Offers for the Knoydart estate in Invernesshire, Britain's most remote Highland estate, closed yesterday at midday. The agents, Strutton Parker in Edinburgh, who are handling the pounds 1.5m sale, declined to say yesterday whether a credible offer had been received.
The recently formed Knoydart Foundation, which includes residents, local authorities, the John Muir and Brasher trusts, and the theatre impresario Cameron Mackintosh, decided not to bid after it received the results of a feasibility study.
"We had a meeting yesterday and the foundation considers it needs more time to consider the study. It is therefore not putting in a bid to purchase the estate today," said Nigel Hawkins, a member of the steering group of the Knoydart Foundation and a trustee of environmental group the John Muir Trust.
"But it does not rule out the possibility that it may try and buy the estate at a later stage. It may not be sold today after all. And it has changed hands every few years recently."
According to the feasibility study, running costs on the 16,000-acre estate are around pounds 200,000 a year. This is partly because the estate, while physically linked to the mainland, has no road. Everything has to travel by boat. There is a history of friction between the 50-strong community and a succession of owners. Residents complain that lairds have neglected the 16,000-acre peninsula, which overlooks Skye.
Mr Hawkins stressed that the decision not to make a bid for the estate did not mean the foundation's raison d'etre was defunct. "The foundation was set up to look after the interests of local community and environmental interests ... We'll work in partnership with whoever becomes the owner."
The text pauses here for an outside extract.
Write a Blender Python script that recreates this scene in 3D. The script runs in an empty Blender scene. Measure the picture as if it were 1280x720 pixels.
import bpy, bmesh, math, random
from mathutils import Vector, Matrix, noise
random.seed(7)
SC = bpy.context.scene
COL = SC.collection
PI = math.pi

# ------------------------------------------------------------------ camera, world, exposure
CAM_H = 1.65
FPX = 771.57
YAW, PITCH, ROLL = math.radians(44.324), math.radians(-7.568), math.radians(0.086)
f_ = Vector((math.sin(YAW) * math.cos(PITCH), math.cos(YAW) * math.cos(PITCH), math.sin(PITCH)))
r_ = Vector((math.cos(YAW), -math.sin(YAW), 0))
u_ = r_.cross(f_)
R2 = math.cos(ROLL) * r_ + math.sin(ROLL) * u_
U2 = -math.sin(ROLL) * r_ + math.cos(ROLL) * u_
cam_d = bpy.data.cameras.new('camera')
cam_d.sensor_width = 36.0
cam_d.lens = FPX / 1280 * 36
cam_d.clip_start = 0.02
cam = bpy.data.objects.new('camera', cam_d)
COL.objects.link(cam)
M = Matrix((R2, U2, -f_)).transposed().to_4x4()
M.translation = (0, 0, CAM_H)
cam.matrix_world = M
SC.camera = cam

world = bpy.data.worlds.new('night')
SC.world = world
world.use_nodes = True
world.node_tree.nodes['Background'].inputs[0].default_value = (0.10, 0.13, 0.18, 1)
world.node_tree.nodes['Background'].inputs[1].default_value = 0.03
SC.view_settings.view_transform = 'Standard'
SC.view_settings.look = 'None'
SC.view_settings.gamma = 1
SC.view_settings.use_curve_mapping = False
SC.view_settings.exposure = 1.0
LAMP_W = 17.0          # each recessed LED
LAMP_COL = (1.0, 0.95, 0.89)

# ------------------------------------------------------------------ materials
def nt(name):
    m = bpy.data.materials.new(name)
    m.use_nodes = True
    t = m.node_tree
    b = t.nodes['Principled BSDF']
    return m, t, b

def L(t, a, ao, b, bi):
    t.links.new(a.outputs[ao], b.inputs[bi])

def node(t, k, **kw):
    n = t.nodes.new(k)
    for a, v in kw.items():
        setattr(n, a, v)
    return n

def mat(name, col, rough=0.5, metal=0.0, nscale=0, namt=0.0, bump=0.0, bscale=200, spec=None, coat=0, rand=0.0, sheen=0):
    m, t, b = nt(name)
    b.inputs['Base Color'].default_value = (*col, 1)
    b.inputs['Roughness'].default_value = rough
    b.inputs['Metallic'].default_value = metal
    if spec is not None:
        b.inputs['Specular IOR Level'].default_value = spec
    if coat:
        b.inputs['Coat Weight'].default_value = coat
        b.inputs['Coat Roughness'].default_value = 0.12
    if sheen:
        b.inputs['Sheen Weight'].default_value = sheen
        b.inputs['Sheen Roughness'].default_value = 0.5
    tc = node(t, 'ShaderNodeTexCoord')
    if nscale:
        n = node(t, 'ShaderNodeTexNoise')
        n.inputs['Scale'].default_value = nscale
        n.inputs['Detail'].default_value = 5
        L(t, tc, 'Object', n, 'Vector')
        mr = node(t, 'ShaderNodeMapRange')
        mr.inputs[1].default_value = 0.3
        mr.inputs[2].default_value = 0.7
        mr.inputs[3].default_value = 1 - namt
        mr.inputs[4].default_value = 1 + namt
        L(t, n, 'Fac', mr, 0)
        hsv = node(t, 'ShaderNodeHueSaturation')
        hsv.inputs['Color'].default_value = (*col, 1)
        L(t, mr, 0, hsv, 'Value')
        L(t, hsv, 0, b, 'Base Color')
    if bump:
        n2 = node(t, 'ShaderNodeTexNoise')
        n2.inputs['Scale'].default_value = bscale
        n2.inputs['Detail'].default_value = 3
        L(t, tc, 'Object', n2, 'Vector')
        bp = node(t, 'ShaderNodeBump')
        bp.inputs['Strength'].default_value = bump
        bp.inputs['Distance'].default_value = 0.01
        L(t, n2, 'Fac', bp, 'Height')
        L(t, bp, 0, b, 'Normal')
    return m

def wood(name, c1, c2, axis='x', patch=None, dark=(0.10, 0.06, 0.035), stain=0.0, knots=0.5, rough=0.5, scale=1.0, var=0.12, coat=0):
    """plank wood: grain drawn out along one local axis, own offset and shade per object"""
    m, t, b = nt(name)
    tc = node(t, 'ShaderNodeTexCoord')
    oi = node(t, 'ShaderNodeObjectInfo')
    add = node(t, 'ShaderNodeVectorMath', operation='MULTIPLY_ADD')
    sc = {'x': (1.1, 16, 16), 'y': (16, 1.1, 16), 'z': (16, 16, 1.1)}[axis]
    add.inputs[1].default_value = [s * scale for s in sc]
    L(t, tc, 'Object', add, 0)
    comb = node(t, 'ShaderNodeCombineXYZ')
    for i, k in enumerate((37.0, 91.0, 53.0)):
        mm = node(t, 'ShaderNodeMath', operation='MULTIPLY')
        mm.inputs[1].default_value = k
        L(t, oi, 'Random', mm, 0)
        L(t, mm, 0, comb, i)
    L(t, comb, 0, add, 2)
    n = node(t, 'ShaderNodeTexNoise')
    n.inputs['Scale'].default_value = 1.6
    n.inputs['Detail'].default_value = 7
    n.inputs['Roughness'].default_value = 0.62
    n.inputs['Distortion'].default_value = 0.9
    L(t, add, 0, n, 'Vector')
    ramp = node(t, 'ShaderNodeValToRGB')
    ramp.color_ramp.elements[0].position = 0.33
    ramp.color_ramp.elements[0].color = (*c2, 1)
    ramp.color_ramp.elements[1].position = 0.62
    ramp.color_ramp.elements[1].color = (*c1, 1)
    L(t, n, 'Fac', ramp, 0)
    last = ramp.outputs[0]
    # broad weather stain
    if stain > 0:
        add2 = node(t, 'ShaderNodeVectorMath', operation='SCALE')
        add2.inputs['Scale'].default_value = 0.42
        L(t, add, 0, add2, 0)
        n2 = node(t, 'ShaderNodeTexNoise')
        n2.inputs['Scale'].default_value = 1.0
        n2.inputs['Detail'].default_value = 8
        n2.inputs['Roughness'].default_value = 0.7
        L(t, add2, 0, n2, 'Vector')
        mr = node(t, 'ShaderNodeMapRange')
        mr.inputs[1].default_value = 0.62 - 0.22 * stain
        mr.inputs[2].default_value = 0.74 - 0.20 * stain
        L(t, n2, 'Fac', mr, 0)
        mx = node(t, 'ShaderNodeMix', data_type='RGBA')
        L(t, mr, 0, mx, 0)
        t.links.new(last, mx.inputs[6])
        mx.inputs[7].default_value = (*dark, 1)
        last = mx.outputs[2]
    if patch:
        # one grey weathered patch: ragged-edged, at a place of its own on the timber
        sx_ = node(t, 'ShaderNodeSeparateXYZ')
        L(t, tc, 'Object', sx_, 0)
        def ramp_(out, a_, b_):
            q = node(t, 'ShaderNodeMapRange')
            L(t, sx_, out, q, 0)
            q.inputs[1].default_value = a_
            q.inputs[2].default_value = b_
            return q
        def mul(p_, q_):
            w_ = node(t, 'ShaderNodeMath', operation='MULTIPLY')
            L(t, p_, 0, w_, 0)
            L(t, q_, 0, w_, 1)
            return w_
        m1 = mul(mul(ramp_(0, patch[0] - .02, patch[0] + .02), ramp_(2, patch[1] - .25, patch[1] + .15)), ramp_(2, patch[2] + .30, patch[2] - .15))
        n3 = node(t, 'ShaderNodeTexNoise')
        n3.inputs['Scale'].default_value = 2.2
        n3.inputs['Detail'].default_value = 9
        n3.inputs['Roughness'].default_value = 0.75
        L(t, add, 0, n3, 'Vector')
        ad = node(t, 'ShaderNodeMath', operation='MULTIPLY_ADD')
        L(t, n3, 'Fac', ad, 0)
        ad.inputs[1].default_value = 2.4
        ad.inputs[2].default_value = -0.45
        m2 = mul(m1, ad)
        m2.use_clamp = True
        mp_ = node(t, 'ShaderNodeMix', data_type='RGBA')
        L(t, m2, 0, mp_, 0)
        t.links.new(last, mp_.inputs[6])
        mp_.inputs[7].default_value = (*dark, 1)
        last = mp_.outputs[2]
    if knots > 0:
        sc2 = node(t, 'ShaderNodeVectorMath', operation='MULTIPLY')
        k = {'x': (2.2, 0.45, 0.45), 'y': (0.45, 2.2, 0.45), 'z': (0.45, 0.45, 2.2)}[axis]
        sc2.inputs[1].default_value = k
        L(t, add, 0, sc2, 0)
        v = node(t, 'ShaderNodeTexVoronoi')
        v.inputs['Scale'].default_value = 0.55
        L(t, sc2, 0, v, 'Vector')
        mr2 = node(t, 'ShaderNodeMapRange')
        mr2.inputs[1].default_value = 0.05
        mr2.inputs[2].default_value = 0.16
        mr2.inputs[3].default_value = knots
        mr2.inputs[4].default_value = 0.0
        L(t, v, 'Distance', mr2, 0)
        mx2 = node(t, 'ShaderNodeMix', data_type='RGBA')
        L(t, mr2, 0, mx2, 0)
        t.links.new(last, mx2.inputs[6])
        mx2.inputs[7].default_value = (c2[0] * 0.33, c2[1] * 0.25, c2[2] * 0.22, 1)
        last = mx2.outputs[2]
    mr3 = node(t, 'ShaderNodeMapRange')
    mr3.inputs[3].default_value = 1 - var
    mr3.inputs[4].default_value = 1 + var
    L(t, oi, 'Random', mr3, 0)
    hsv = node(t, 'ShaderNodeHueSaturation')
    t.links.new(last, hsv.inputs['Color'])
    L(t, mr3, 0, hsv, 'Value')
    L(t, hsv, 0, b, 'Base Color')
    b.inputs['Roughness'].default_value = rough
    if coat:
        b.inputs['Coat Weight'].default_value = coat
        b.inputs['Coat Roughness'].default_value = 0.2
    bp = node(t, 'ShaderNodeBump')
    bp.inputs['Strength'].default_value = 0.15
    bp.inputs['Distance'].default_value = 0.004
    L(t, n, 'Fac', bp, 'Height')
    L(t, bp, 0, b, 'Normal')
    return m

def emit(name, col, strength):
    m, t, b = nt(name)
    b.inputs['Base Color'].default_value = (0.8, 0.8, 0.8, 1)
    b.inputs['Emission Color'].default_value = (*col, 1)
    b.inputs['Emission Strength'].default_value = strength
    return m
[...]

The Government said yesterday it was considering plans to hand over 250,000 acres of state-owned land in northern Scotland to local people. The Secretary of State for Scotland, Michael Forsyth, visiting the Highlands to meet the Crofters' Commission and the Assynt Crofters Trust, said he would issue a consultation paper on the creation of further crofting trusts.
Three years ago crofters in Assynt banded together to form a trust to buy their entire crofting land from the private landowner. They now have a number of projects under way. "The transfer of power and responsibility to local communities is a key plank in the Government's philosophy and the crofters in Assynt are to be congratulated," Mr Forsyth said.